Search the records for the word "Write" and report each line that has it.

# Data shown

######

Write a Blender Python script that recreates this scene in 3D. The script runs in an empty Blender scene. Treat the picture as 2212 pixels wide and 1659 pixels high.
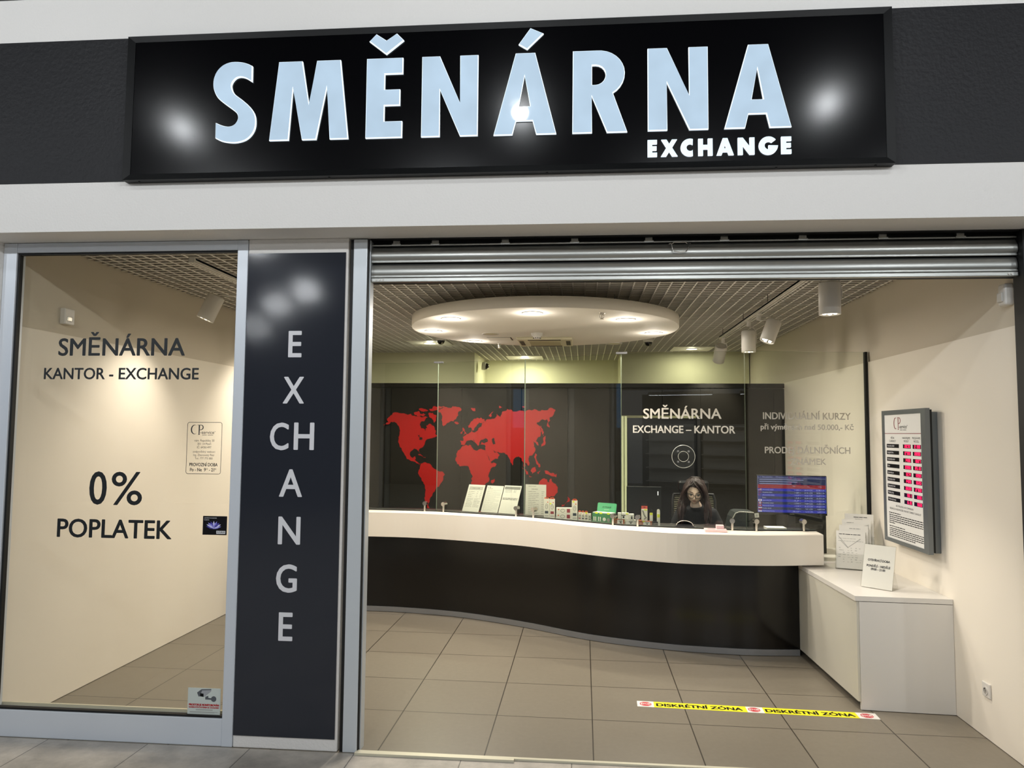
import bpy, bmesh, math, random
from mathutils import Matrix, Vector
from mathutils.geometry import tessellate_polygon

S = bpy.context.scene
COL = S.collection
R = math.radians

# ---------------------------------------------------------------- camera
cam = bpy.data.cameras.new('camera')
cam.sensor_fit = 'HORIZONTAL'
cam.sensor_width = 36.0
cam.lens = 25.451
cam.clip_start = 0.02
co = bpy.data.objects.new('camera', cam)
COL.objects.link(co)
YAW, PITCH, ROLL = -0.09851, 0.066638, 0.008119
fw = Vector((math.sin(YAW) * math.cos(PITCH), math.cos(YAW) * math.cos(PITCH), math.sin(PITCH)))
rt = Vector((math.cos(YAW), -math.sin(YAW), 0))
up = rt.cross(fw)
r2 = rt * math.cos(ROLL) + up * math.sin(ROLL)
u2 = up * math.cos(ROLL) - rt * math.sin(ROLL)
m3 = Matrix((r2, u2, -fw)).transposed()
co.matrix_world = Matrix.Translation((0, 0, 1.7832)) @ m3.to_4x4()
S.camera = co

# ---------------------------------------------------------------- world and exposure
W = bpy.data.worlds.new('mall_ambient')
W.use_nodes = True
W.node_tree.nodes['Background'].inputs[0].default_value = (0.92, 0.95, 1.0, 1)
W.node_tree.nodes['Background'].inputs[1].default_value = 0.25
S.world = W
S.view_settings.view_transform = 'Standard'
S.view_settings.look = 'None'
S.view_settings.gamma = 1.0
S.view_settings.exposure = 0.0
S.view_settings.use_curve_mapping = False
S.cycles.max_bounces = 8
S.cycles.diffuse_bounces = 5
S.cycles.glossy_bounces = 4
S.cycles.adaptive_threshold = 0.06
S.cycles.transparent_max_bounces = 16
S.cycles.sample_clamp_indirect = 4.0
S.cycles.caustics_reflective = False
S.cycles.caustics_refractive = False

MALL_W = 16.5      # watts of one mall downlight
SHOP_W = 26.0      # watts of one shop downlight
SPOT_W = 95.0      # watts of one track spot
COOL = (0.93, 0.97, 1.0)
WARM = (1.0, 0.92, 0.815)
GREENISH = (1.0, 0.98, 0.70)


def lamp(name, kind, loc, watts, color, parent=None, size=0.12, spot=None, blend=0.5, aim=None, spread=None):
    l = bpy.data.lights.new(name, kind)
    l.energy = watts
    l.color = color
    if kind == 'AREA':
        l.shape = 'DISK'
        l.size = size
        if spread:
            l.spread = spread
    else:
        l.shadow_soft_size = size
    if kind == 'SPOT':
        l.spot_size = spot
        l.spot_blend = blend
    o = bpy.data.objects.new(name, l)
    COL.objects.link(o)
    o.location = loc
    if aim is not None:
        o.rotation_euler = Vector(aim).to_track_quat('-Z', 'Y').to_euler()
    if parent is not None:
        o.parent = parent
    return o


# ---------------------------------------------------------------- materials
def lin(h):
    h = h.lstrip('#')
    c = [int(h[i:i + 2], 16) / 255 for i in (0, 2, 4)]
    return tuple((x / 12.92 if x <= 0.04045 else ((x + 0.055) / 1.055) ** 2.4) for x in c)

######

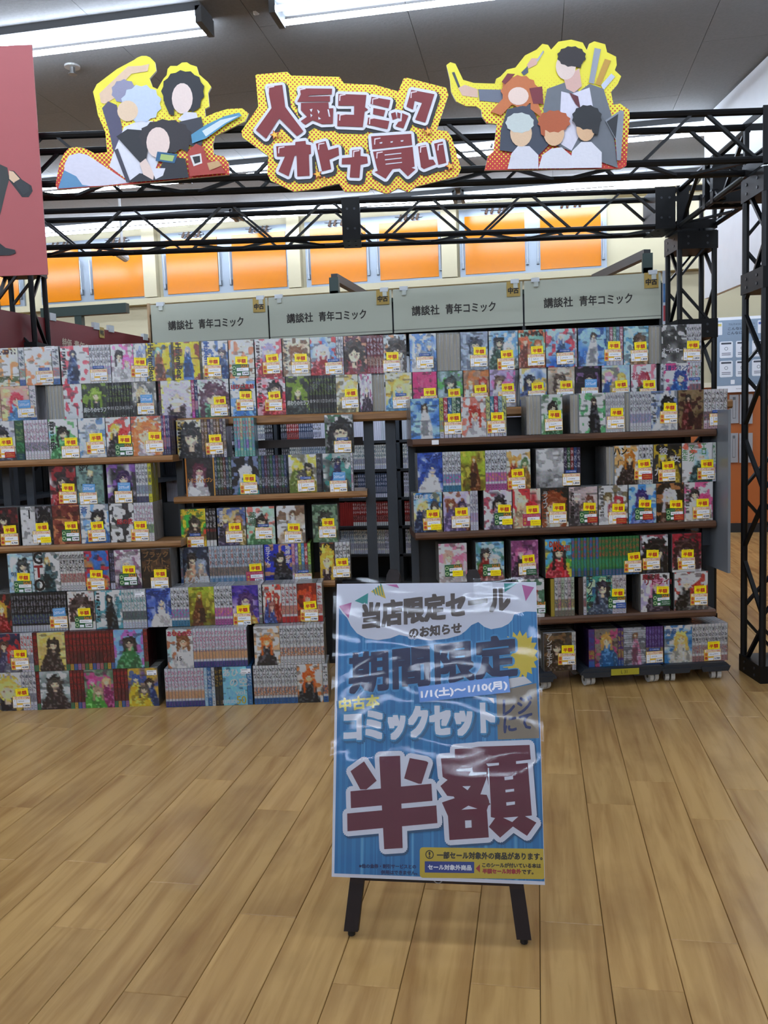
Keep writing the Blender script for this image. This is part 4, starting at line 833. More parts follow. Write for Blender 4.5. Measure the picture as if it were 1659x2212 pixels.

######

# Exercise response
Write a Blender Python script that recreates this scene in 3D. The script runs in an empty Blender scene. Treat the picture as 2212 pixels wide and 1659 pixels high.
Keep writing the Blender script for this image. This is part 4, starting at line 833. More parts follow. Write for Blender 4.5. Measure the picture as if it were 1659x2212 pixels.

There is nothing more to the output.